Yael Asseraf Shenhav, Mellanox
Initially she was an application-specific integrated circuit (ASIC) designer developing InfiniBand-based products focused on high-performance computing (HPC). Over time, Mellanox has expanded into new markets, such as cloud, storage, enterprise, telco and artificial intelligence (AI) – and Shenhav has expanded with them, juggling priorities and managing her time slices to make every conversation count.
These days, 60% of Mellanox’s business comes from its Ethernet technology – adapters, switches and cables. These businesses are growing rapidly and driving overall growth, while Shenhav runs the Ethernet adapter product line which is the largest and fastest-growing product family at 28 per quarter. Managing this kind of growth is a bit like steering a rocket ship at high speed. “So I guess all my physics and aeronautics studies may come in handy after all,” says Shenhav.

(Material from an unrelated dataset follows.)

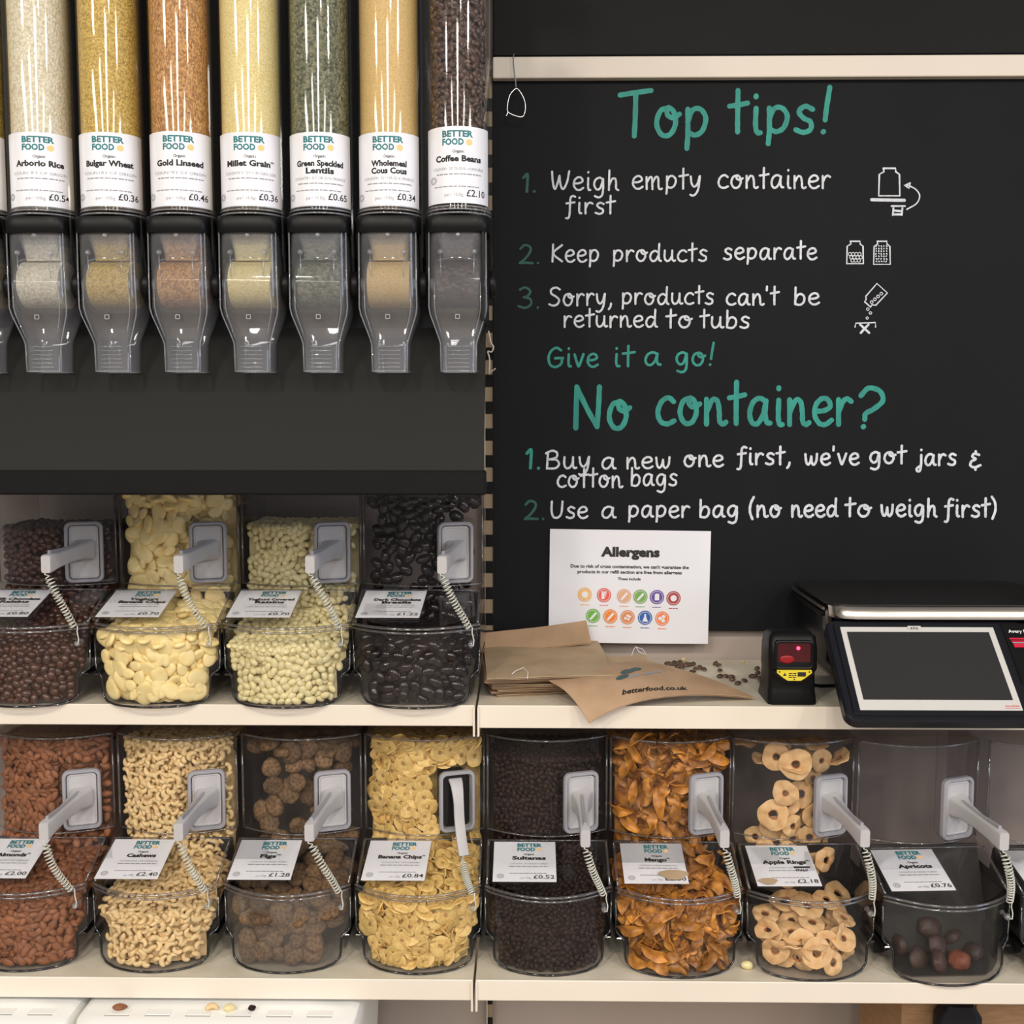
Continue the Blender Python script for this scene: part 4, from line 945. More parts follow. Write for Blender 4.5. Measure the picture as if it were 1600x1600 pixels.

In pure productivity terms, Mellanox is taking a more enlightened view and engineering a better performance out of the “software” we call human resources, Shenhav argues.
“It’s really focusing on the person, understanding that at some times in life this person will need more space and give the opportunity to others to thrive and develop,” says Shenhav. “If you have faith in women, there is a great return on your investment. Historically, men have instinctively competed at work – they never had any choice. However, the way we live and work has evolved and women seek equal opportunities for careers today. Technology is changing accordingly, so that hardware and software are decoupled and information systems are less hierarchical and more fluid and adaptable.”
However, the human condition takes a little longer to “reconfigure”, says Shenhav. “We should educate our girls not to be afraid to take risks and not to be afraid to work in industries dominated by males. Industries are increasingly understanding the value of having women. I think we’re getting there, but we should not see young women as a burden.”